I likewise discern no abuse of discretion in the trial court’s conclusion
that termination was in Child’s best interests pursuant to Section 2511(b).
The court found that termination was in Child’s best interest “because it would
best serve [Child’s] developmental, physical, and emotional needs and
welfare.” Trial Ct. Op. at 4. The court found credible Ms. Bryant’s testimony
that, although Father and Child had a bond, she “believed it would be in
[Child’s] best interest for the [c]ourt to sever that bond.” Id. at 3. The court
opined that, “[a]lthough Father and [Child] have had remote visits via Zoom
during Father’s incarceration, Father has not been able to effectively and
appropriately provide [Child] with his parental needs[,]” that Father confirmed
that he had never sought custody of Child prior to Child’s placement with the
Agency, and that Child would not be able to live with Father immediately upon
parole because his housing needed renovations and did not have a separate
bedroom for Child. Id. at 4. Finally, the court noted Ms. Bryant’s testimony
that the Agency “had identified a family as a likely candidate to adopt [Child],
which would bring security and stability to [Child’s] life.” Id.
The record supports the trial court’s findings. Although Ms. Bryant
testified that Father and Child have a bond, she also opined that severing the
bond would be in Child’s best interest. N.T. Hr’g at 11-12. In addition, the
record supports the court’s finding that termination would be in Child’s best
-7- J-A12030-25
interest because the evidence established that Child’s relationship with Father
has lacked stability and consistency due to Father’s intermittent presence in
Child’s life. The court also observed that the potential adoptive resource could
provide that permanency and stability to Child. Once again, I decline to usurp
the trial court’s credibility determinations or reweigh the evidence.
Accordingly, I discern no abuse of discretion in the court’s conclusion that
termination of Father’s parental rights is in Child’s best interest.

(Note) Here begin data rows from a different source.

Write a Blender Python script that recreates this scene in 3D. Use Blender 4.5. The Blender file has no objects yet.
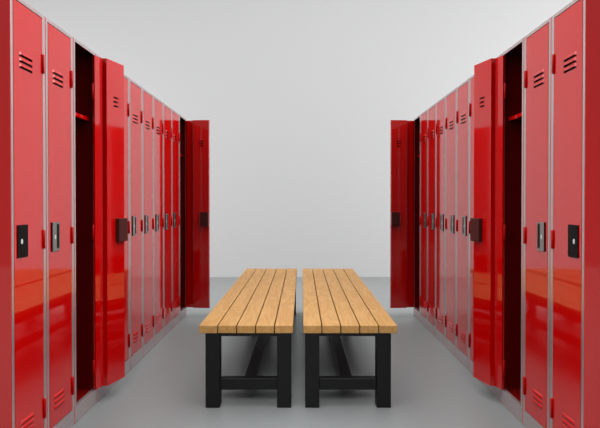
import bpy, bmesh, math, random
from mathutils import Vector, Matrix
random.seed(4)
scene = bpy.context.scene
col = scene.collection
R = math.radians

# ------------------------------------------------------------------ sizes
FX = 505.0            # focal length in pixels of a 600 px wide frame
CAM_X, CAM_H = 0.0146, 1.153
AISLE = 1.165         # locker fronts at x = -AISLE and x = +AISLE
Y0, W = 2.051, 0.2845 # first locker's near edge, locker pitch
H = 2.011             # locker height
DEPTH = 0.46
DOOR_Y, DOOR_W = 0.256, 0.235
DOOR_Z0, DOOR_Z1 = 0.087, 1.9925
WALL_Y = 7.87

# ------------------------------------------------------------------ materials
def mat(name, base, rough=0.5, metal=0.0, spec=0.5, coat=0.0, coat_rough=0.03):
    m = bpy.data.materials.new(name); m.use_nodes = True
    b = m.node_tree.nodes['Principled BSDF']
    b.inputs['Base Color'].default_value = (*base, 1)
    b.inputs['Roughness'].default_value = rough
    b.inputs['Metallic'].default_value = metal
    b.inputs['Specular IOR Level'].default_value = spec
    b.inputs['Coat Weight'].default_value = coat
    b.inputs['Coat Roughness'].default_value = coat_rough
    return m

def add_noise_rough(m, scale, lo, hi):
    nt = m.node_tree; b = nt.nodes['Principled BSDF']
    tc = nt.nodes.new('ShaderNodeTexCoord'); n = nt.nodes.new('ShaderNodeTexNoise')
    n.inputs['Scale'].default_value = scale; n.inputs['Detail'].default_value = 3
    mr = nt.nodes.new('ShaderNodeMapRange')
    mr.inputs['To Min'].default_value = lo; mr.inputs['To Max'].default_value = hi
    nt.links.new(tc.outputs['Object'], n.inputs['Vector'])
    nt.links.new(n.outputs['Fac'], mr.inputs['Value'])
    nt.links.new(mr.outputs['Result'], b.inputs['Roughness'])

M_RED = mat('red_enamel', (0.86, 0.001, 0.001), 0.05, 0, 0.5)
M_RED.node_tree.nodes['Principled BSDF'].inputs['IOR'].default_value = 1.8
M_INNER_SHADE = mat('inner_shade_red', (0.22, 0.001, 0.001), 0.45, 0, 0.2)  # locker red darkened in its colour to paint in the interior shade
M_TRIM = mat('trim_metal', (0.72, 0.57, 0.57), 0.25, 0.6, 0.5)
M_HINGE = mat('hinge_red', (0.62, 0.0, 0.0), 0.35, 0, 0.3)
M_LOCK = mat('lock_grey_metal', (0.34, 0.32, 0.31), 0.3, 0.8)
M_BLACK = mat('lock_and_slot_shade_black', (0.004, 0.004, 0.004), 0.45, 0, 0.1)
M_LED = mat('indicator_white', (0.9, 0.9, 0.9), 0.3)
M_LOCKBACK = mat('lock_back_brown', (0.085, 0.016, 0.014), 0.5, 0, 0.3)
M_STEEL = mat('black_steel', (0.005, 0.005, 0.0055), 0.42, 0, 0.3)
M_WALL = mat('wall_paint', (0.79, 0.79, 0.795), 0.9, 0, 0.1)
M_FLOOR = mat('floor_resin', (0.32, 0.335, 0.335), 0.3, 0, 0.35)
add_noise_rough(M_FLOOR, 6.0, 0.26, 0.36)

def wood():
    m = bpy.data.materials.new('oak_slats'); m.use_nodes = True
    nt = m.node_tree; L = nt.links; b = nt.nodes['Principled BSDF']
    tc = nt.nodes.new('ShaderNodeTexCoord'); info = nt.nodes.new('ShaderNodeObjectInfo')
    comb = nt.nodes.new('ShaderNodeCombineXYZ')
    mul = nt.nodes.new('ShaderNodeMath'); mul.operation = 'MULTIPLY'; mul.inputs[1].default_value = 37.0
    L.new(info.outputs['Random'], mul.inputs[0])
    L.new(mul.outputs[0], comb.inputs['X']); L.new(mul.outputs[0], comb.inputs['Y'])
    add = nt.nodes.new('ShaderNodeVectorMath'); add.operation = 'ADD'
    L.new(tc.outputs['Object'], add.inputs[0]); L.new(comb.outputs[0], add.inputs[1])
    mp = nt.nodes.new('ShaderNodeMapping'); mp.inputs['Scale'].default_value = (9, 1.3, 9)
    L.new(add.outputs[0], mp.inputs['Vector'])
    n = nt.nodes.new('ShaderNodeTexNoise'); n.inputs['Scale'].default_value = 1.6
    n.inputs['Detail'].default_value = 4; n.inputs['Distortion'].default_value = 0.8
    L.new(mp.outputs[0], n.inputs['Vector'])
    rings = nt.nodes.new('ShaderNodeMath'); rings.operation = 'MULTIPLY'; rings.inputs[1].default_value = 30
    L.new(n.outputs['Fac'], rings.inputs[0])
    sn = nt.nodes.new('ShaderNodeMath'); sn.operation = 'SINE'; L.new(rings.outputs[0], sn.inputs[0])
    mp2 = nt.nodes.new('ShaderNodeMapping'); mp2.inputs['Scale'].default_value = (160, 6, 160)
    L.new(add.outputs[0], mp2.inputs['Vector'])
    n2 = nt.nodes.new('ShaderNodeTexNoise'); n2.inputs['Scale'].default_value = 1.0; n2.inputs['Detail'].default_value = 3
    L.new(mp2.outputs[0], n2.inputs['Vector'])
    mr = nt.nodes.new('ShaderNodeMapRange'); mr.inputs['From Min'].default_value = -1
    mr.inputs['From Max'].default_value = 1; mr.inputs['To Min'].default_value = 0; mr.inputs['To Max'].default_value = 0.55
    L.new(sn.outputs[0], mr.inputs['Value'])
    a2 = nt.nodes.new('ShaderNodeMath'); a2.operation = 'MULTIPLY_ADD'; a2.inputs[1].default_value = 0.6
    L.new(n2.outputs['Fac'], a2.inputs[0]); L.new(mr.outputs['Result'], a2.inputs[2])
    cr = nt.nodes.new('ShaderNodeValToRGB')
    cr.color_ramp.elements[0].position = 0.1; cr.color_ramp.elements[0].color = WOOD_A
    cr.color_ramp.elements[1].position = 0.95; cr.color_ramp.elements[1].color = WOOD_B
    L.new(a2.outputs[0], cr.inputs['Fac']); L.new(cr.outputs['Color'], b.inputs['Base Color'])
    b.inputs['Roughness'].default_value = 0.5; b.inputs['Specular IOR Level'].default_value = 0.3
    return m
WOOD_A = (0.73, 0.41, 0.145, 1); WOOD_B = (0.60, 0.295, 0.088, 1)
M_WOOD = wood()

# ------------------------------------------------------------------ mesh helpers
def box(bm, x0, x1, y0, y1, z0, z1, mi=0, bev=0.0, seg=2):
    vs = [bm.verts.new((x, y, z)) for x in (x0, x1) for y in (y0, y1) for z in (z0, z1)]
    fs = []
    for q in ((0,1,3,2), (4,6,7,5), (0,4,5,1), (2,3,7,6), (0,2,6,4), (1,5,7,3)):
        f = bm.faces.new([vs[i] for i in q]); f.material_index = mi; fs.append(f)
    if bev:
        es = list({e for f in fs for e in f.edges})
        r = bmesh.ops.bevel(bm, geom=es, offset=bev, segments=seg, affect='EDGES', profile=0.5)
        for f in r['faces']: f.material_index = mi
    return vs

def cyl(bm, cx, cy, r, z0, z1, n=20, mi=0):
    rings = []
    rows = [(z0, r*0.7), (z0+r*0.3, r), (z1-r*0.3, r), (z1, r*0.7)]
    for z, q in rows:
        rings.append([bm.verts.new((cx+q*math.cos(2*math.pi*i/n), cy+q*math.sin(2*math.pi*i/n), z)) for i in range(n)])
    for a, b in zip(rings, rings[1:]):
        for i in range(n):
            f = bm.faces.new((a[i], a[(i+1) % n], b[(i+1) % n], b[i])); f.smooth = True
    bm.faces.new(rings[0][::-1]); bm.faces.new(rings[-1])

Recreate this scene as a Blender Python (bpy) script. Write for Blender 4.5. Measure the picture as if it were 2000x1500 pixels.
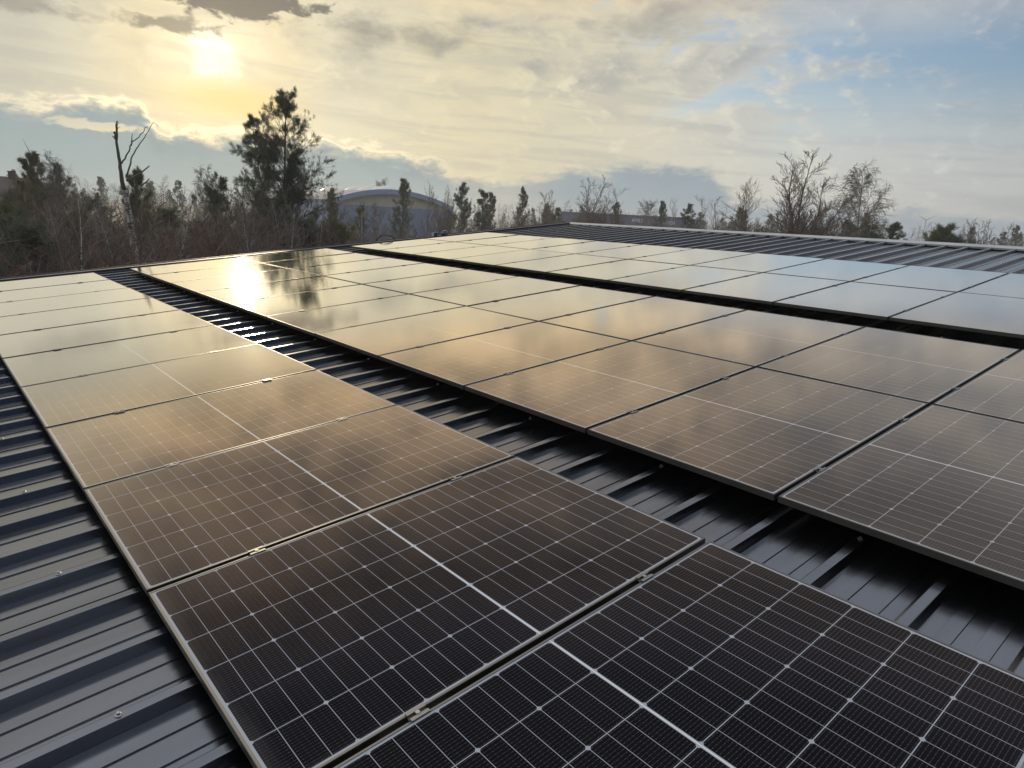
import bpy, bmesh, math, random
import numpy as np
from mathutils import Vector, Matrix

SC = bpy.context.scene
COL = SC.collection
for _o in list(bpy.data.objects):
    bpy.data.objects.remove(_o, do_unlink=True)
R_ = math.radians

# ------------------------------------------------------------------ camera
# The roof is a plane that rises 6.3 degrees towards +x (its ridge); eaves and ribs run along x.
SLOPE = 0.110254
CS, SN = math.cos(SLOPE), math.sin(SLOPE)
Z0 = 5.2                      # height of the panel plane over the ground at the roof origin


def rw(u, v, w=0.0):
    """roof coordinates (u up the slope, v along the eave, w off the roof) -> world"""
    return Vector((CS * u - SN * w, v, SN * u + CS * w + Z0))


CAM = rw(-0.37874, -0.22252, 1.41787)
ROWS = [[0.7575605709096842, -0.10774573575467215, 0.6438111818147285],
        [-0.6503845878018769, -0.20873790761996713, 0.7303618102503858],
        [0.05569442838180272, -0.9720181800507243, -0.22820777440328766]]
FPX = 1354.475
cam_data = bpy.data.cameras.new('camera')
cam = bpy.data.objects.new('camera', cam_data)
COL.objects.link(cam)
cam_data.sensor_width = 36.0
cam_data.lens = FPX / 2000 * 36.0
cam_data.clip_start = 0.05
cam_data.clip_end = 6000.0
cam.matrix_world = Matrix(((ROWS[0][0], -ROWS[0][1], -ROWS[0][2], CAM.x),
                           (ROWS[1][0], -ROWS[1][1], -ROWS[1][2], CAM.y),
                           (ROWS[2][0], -ROWS[2][1], -ROWS[2][2], CAM.z),
                           (0, 0, 0, 1)))
SC.camera = cam

# ------------------------------------------------------------------ exposure
SC.view_settings.view_transform = 'Standard'
SC.view_settings.look = 'None'
SC.view_settings.exposure = 0.0
SC.view_settings.gamma = 1.0
SC.cycles.use_denoising = True
SC.cycles.max_bounces = 8
SC.cycles.transparent_max_bounces = 16
SC.cycles.sample_clamp_indirect = 4.0

# ------------------------------------------------------------------ sun behind thin cloud
SUN_AZ, SUN_EL = 18.32, 10.04
sun_dir = Vector((math.sin(R_(SUN_AZ)) * math.cos(R_(SUN_EL)), math.cos(R_(SUN_AZ)) * math.cos(R_(SUN_EL)), math.sin(R_(SUN_EL))))
sl = bpy.data.lights.new('sun', 'SUN')
sl.energy = 2.2
sl.angle = R_(0.5)
sl.color = (1.0, 0.82, 0.55)
sun = bpy.data.objects.new('sun', sl)
COL.objects.link(sun)
sun.rotation_euler = (-sun_dir).to_track_quat('-Z', 'Y').to_euler()
sun.location = (0, 0, 60)


# ------------------------------------------------------------------ node helper
class S:
    """a float/vector socket with arithmetic, for writing node maths as expressions"""
    def __init__(self, g, s):
        self.g, self.s = g, s

    def _b(self, op, a, b=None, c=None):
        n = self.g.nodes.new('ShaderNodeMath')
        n.operation = op
        for i, x in enumerate((a, b, c)):
            if x is None:
                continue
            if isinstance(x, S):
                self.g.links.new(x.s, n.inputs[i])
            else:
                n.inputs[i].default_value = float(x)
        return S(self.g, n.outputs[0])

    def __add__(self, o): return self._b('ADD', self, o)
    def __radd__(self, o): return self._b('ADD', o, self)
    def __sub__(self, o): return self._b('SUBTRACT', self, o)
    def __rsub__(self, o): return self._b('SUBTRACT', o, self)
    def __mul__(self, o): return self._b('MULTIPLY', self, o)
    def __rmul__(self, o): return self._b('MULTIPLY', o, self)
    def __truediv__(self, o): return self._b('DIVIDE', self, o)
    def __rtruediv__(self, o): return self._b('DIVIDE', o, self)
    def m(self, op, b=None, c=None): return self._b(op, self, b, c)
    def ss(self, lo, hi):
        n = self.g.nodes.new('ShaderNodeMapRange')
        n.interpolation_type = 'SMOOTHSTEP'
        self.g.links.new(self.s, n.inputs[0])
        n.inputs[1].default_value, n.inputs[2].default_value = lo, hi
        return S(self.g, n.outputs[0])
    def ramp(self, lo, hi, stops, interp='LINEAR'):
        """map [lo,hi] to a colour ramp of (value, colour or float)"""
        n = self.g.nodes.new('ShaderNodeValToRGB')
        t = (self - lo) / (hi - lo)
        self.g.links.new(t.s, n.inputs[0])
        cr = n.color_ramp
        cr.interpolation = interp
        for i, (p, c) in enumerate(stops):
            p = (p - lo) / (hi - lo)
            e = cr.elements[i] if i < 2 else cr.elements.new(p)
            e.position = p
            e.color = (c, c, c, 1) if isinstance(c, (int, float)) else (*c, 1)
        return S(self.g, n.outputs[0])


def vec(g, x, y, z=0.0):
    n = g.nodes.new('ShaderNodeCombineXYZ')
    for i, a in enumerate((x, y, z)):
        if isinstance(a, S):
            g.links.new(a.s, n.inputs[i])
        else:
            n.inputs[i].default_value = a
    return S(g, n.outputs[0])


def sep(g, v):
    n = g.nodes.new('ShaderNodeSeparateXYZ')
    g.links.new(v.s, n.inputs[0])
    return [S(g, o) for o in n.outputs]


def noise(g, v, scale, detail=4.0, rough=0.5, dist=0.0, out=0):
    n = g.nodes.new('ShaderNodeTexNoise')
    n.inputs['Scale'].default_value = scale
    n.inputs['Detail'].default_value = detail
    n.inputs['Roughness'].default_value = rough
    n.inputs['Distortion'].default_value = dist
    if v is not None:
        g.links.new(v.s, n.inputs['Vector'])
    return S(g, n.outputs[out])


def mixc(g, f, a, b, mode='MIX'):
    n = g.nodes.new('ShaderNodeMix')
    n.data_type = 'RGBA'
    n.blend_type = mode
    n.clamp_factor = True
    for i, x in ((0, f), (6, a), (7, b)):
        if isinstance(x, S):
            g.links.new(x.s, n.inputs[i])
        elif i == 0:
            n.inputs[0].default_value = x
        else:
            n.inputs[i].default_value = (*x, 1)
    return S(g, n.outputs[2])


# ------------------------------------------------------------------ sky
world = bpy.data.worlds.new('World')
SC.world = world
world.use_nodes = True
g = world.node_tree
g.nodes.clear()
tc = g.nodes.new('ShaderNodeTexCoord')
D = S(g, tc.outputs['Generated'])
dx, dy, dz = sep(g, D)
az = dx.m('ARCTAN2', dy) * 57.29578
el = dz.m('MAXIMUM', -1.0).m('MINIMUM', 1.0).m('ARCSINE') * 57.29578
cosv = dx * sun_dir.x + dy * sun_dir.y + dz * sun_dir.z
th = cosv.m('MINIMUM', 1.0).m('ARCCOSINE') * 57.29578

sky = g.nodes.new('ShaderNodeTexSky')
sky.sky_type = 'NISHITA'
sky.sun_disc = False
sky.sun_elevation = R_(SUN_EL)
sky.sun_rotation = R_(SUN_AZ)
sky.air_density, sky.dust_density, sky.ozone_density = 1.0, 1.5, 2.0
clear = S(g, sky.outputs[0])

# clouds live on a layer overhead: project the direction onto it so they flatten to the horizon
inv = 1.0 / (dz.m('MAXIMUM', 0.0) + 0.10)
qx, qy = dx * inv, dy * inv
Q = vec(g, qx, qy, 0.0)
n_big = noise(g, Q, 0.9, 6.0, 0.55, 0.4)
n_mid = noise(g, vec(g, qx + 7.3, qy - 3.1), 2.6, 7.0, 0.6, 0.6)
AE = vec(g, az * 0.10, el * 0.22, 0.0)
n_ae = noise(g, AE, 1.6, 6.0, 0.55, 0.3)
n_ae2 = noise(g, vec(g, az * 0.16 + 9.0, el * 0.34), 2.6, 6.0, 0.6, 0.5)
# puffs: the same field sampled a little way towards the sun tells which flank is lit
ta, te = SUN_AZ - az, SUN_EL - el
tl = (ta * ta + te * te).m('SQRT') + 2.0
ta, te = ta / tl, te / tl
pa, pe = az * 0.11 + 3.0, el * 0.21
p1 = noise(g, vec(g, pa, pe), 1.9, 8.0, 0.58, 0.35)
p2 = noise(g, vec(g, pa + ta * 0.10, pe + te * 0.10), 1.9, 8.0, 0.58, 0.35)
fa, fe = az * 0.12 - 6.0, el * 0.22
f1 = noise(g, vec(g, fa, fe), 5.2, 6.0, 0.6, 0.3)
f2 = noise(g, vec(g, fa + ta * 0.045, fe + te * 0.045), 5.2, 6.0, 0.6, 0.3)
lit = (p1 - p2) * 2.3 + (f1 - f2) * 0.55

# high thin sheet: bright and warm round the sun, greyer away from it
sheet = th.ramp(0, 180, [(0, (1.0, 0.95, 0.76)), (2.0, (0.98, 0.86, 0.56)), (4.5, (0.84, 0.70, 0.42)), (9, (0.74, 0.67, 0.48)),
                         (18, (0.76, 0.67, 0.44)), (30, (0.71, 0.65, 0.49)), (44, (0.64, 0.63, 0.59)), (80, (0.34, 0.37, 0.42)), (110, (0.14, 0.17, 0.23)), (180, (0.11, 0.14, 0.20))])
shade = th.ramp(0, 180, [(0, (0.66, 0.55, 0.36)), (6, (0.48, 0.43, 0.32)), (14, (0.43, 0.41, 0.35)), (30, (0.40, 0.40, 0.38)),
                         (50, (0.38, 0.40, 0.43)), (80, (0.20, 0.23, 0.28)), (110, (0.10, 0.12, 0.18)), (180, (0.08, 0.10, 0.15))])
# a golden patch of clear evening light just under the sun
gold = (1.0 - (((az - 19.5) / 6.5).m('POWER', 2.0) + ((el - 7.3) / 2.1).m('POWER', 2.0)).m('SQRT').m('MINIMUM', 1.0)).ss(0.0, 0.9)
upper = el.ss(6.0, 12.5)
dens = p1 * 0.75 + f1 * 0.20 + n_big * 0.25 - 0.10 + upper * 0.02
streak = noise(g, vec(g, az * 0.045 - el * 0.03, el * 0.62 + az * 0.03), 1.7, 6.0, 0.55, 0.4)
side = az.ss(6.0, 13.0)                                    # the far left is a duller sheet
f_shade = ((dens - lit * 0.22).ss(0.45, 0.72) * (0.25 + upper * 0.70)).m('MAXIMUM', streak.ss(0.42, 0.66) * (0.62 - 0.22 * side))
cloud = mixc(g, f_shade, sheet, shade)
cloud = mixc(g, lit.ss(0.02, 0.42) * (0.28 + 0.44 * az.ss(36, 46)), cloud, th.ramp(0, 60, [(0, (1.1, 0.98, 0.70)), (12, (1.0, 0.84, 0.50)), (30, (0.82, 0.76, 0.58)), (60, (0.68, 0.69, 0.68))]))
cloud = mixc(g, (1.0 - side) * 0.62, cloud, (0.45, 0.45, 0.39))
cloud = mixc(g, gold * 0.84, cloud, (0.90, 0.63, 0.20))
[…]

Following my review of the issues raised in Attorney Burlein’s Anders
brief, I agree that the trial court did not abuse its discretion in terminating
Father’s parental rights. In addition, my independent review of the
proceedings reveals there are no issues of arguable merit to be raised on
appeal. Accordingly, I would grant Attorney Burlein’s petition to withdraw as
counsel and affirm the decree terminating Father’s parental rights to Child
pursuant to Sections 2511(a)(1) and (b). As stated above, we may not
reverse “merely because the record would support a different result” and I
decline to do so. See T.S.M., 71 A.3d at 267.